OBJECTIVE. Your answer should be a single number: the count of lines in the material below that hold "from".

GIVEN MATERIAL.
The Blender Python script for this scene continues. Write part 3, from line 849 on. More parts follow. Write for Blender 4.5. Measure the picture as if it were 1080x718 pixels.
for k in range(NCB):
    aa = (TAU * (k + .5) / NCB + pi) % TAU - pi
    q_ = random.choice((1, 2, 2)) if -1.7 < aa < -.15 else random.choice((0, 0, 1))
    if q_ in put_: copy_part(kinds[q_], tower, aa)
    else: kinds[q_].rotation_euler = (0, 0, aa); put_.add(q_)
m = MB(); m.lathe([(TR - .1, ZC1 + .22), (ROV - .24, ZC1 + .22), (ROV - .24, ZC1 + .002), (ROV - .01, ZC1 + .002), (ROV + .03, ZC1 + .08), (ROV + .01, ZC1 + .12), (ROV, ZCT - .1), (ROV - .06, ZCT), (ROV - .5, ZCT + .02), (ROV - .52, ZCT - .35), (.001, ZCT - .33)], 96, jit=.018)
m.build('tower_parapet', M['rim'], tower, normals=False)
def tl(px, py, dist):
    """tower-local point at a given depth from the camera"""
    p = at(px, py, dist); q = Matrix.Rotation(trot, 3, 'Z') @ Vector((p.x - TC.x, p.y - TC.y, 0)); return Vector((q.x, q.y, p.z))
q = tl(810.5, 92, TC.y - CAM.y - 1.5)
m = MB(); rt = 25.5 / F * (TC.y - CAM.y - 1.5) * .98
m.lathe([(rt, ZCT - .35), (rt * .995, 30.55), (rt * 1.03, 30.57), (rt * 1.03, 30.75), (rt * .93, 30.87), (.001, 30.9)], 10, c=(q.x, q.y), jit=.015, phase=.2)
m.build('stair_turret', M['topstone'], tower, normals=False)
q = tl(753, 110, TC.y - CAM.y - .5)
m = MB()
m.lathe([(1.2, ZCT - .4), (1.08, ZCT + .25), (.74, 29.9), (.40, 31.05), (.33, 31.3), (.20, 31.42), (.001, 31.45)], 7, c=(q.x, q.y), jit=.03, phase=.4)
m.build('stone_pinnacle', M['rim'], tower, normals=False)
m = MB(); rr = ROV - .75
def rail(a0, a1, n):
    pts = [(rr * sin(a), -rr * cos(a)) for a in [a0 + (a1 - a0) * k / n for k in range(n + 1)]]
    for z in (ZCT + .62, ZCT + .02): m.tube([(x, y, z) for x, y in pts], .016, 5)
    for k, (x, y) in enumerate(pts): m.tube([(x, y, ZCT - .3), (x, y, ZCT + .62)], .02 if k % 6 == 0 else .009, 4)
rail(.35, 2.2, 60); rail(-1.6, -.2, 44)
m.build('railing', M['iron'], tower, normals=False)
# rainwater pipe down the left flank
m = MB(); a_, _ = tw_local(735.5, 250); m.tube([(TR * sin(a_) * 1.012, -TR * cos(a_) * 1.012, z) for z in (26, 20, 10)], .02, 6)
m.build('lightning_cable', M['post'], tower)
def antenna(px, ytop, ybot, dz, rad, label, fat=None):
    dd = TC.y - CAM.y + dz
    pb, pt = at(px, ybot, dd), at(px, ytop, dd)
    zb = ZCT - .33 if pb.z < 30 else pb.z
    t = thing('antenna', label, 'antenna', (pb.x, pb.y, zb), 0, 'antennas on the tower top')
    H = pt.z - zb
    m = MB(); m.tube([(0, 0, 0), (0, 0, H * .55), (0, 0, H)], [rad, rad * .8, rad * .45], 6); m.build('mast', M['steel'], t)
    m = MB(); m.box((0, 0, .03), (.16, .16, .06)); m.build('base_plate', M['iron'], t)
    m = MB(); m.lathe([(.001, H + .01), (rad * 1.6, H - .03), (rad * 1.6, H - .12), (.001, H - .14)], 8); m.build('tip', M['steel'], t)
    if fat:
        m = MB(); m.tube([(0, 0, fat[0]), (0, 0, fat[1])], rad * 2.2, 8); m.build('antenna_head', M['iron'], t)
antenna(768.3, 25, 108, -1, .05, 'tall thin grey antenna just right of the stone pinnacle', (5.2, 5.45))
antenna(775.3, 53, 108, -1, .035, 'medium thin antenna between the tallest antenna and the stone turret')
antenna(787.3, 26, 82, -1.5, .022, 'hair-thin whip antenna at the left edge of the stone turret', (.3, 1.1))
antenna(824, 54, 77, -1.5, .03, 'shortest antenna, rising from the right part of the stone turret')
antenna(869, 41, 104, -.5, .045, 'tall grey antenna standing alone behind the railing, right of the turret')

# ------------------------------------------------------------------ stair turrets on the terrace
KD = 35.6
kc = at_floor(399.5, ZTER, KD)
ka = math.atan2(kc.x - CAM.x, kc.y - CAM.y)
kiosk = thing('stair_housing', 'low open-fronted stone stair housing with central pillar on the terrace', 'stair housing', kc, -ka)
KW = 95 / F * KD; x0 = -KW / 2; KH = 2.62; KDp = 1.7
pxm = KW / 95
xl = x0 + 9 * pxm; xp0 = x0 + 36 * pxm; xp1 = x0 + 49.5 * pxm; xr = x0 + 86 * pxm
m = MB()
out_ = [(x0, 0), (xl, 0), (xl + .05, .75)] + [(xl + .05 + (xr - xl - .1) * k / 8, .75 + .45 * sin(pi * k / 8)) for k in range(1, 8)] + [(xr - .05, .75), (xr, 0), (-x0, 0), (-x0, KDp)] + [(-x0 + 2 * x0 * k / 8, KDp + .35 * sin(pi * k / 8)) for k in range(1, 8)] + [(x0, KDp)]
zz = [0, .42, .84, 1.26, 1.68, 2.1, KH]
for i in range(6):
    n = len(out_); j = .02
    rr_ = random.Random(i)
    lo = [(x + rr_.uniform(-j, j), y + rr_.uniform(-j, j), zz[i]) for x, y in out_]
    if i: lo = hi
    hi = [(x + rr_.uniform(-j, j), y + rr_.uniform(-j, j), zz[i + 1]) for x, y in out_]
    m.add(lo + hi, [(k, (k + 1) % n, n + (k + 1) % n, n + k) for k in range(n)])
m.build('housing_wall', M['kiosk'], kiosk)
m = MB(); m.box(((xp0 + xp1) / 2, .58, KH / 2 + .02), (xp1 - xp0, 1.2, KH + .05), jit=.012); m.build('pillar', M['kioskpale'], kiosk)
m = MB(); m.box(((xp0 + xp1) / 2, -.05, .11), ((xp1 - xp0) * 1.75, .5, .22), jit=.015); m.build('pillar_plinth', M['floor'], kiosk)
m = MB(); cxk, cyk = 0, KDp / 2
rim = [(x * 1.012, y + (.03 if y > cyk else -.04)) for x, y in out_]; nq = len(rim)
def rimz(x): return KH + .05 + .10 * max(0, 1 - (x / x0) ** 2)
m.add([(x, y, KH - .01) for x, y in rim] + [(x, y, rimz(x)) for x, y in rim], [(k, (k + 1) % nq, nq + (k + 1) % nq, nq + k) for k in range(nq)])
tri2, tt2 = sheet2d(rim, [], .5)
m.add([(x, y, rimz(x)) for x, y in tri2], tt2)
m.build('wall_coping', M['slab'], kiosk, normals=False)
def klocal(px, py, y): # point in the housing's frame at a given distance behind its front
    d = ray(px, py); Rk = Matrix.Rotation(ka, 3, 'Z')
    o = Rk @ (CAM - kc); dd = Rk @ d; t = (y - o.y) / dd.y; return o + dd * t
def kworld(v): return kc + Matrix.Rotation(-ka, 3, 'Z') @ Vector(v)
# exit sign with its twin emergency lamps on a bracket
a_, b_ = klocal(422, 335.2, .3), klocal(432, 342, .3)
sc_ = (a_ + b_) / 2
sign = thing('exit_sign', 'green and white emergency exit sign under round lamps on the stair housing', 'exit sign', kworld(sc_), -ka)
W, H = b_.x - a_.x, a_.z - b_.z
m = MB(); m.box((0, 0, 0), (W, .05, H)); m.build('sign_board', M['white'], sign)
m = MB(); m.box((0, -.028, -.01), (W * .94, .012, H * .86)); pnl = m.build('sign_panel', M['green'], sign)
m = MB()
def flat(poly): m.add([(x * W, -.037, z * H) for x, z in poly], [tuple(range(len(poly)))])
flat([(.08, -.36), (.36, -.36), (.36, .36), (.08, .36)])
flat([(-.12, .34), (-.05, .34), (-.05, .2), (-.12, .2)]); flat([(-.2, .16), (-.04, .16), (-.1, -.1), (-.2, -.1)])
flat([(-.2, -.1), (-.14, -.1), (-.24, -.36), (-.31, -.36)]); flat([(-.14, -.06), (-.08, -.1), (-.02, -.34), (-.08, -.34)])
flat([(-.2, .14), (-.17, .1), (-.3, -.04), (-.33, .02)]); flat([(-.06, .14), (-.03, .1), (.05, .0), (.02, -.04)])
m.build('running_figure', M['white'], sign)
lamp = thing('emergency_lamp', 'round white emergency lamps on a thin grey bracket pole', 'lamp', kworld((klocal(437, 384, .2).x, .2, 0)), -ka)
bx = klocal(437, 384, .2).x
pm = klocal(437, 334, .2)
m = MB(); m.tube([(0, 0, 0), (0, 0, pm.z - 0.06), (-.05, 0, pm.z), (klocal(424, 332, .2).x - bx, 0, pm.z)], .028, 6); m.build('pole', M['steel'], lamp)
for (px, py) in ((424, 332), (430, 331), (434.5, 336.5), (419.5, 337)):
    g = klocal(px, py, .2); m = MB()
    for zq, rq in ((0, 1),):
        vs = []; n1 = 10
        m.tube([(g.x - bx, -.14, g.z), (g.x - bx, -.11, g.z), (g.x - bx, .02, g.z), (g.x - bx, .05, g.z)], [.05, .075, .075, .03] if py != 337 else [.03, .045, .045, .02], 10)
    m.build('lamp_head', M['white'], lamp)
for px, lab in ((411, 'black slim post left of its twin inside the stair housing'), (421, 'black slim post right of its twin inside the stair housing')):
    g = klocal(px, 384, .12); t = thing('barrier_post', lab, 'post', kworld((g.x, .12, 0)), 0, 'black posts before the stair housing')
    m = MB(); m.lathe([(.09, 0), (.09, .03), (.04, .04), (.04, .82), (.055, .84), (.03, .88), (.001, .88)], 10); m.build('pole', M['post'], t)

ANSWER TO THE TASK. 3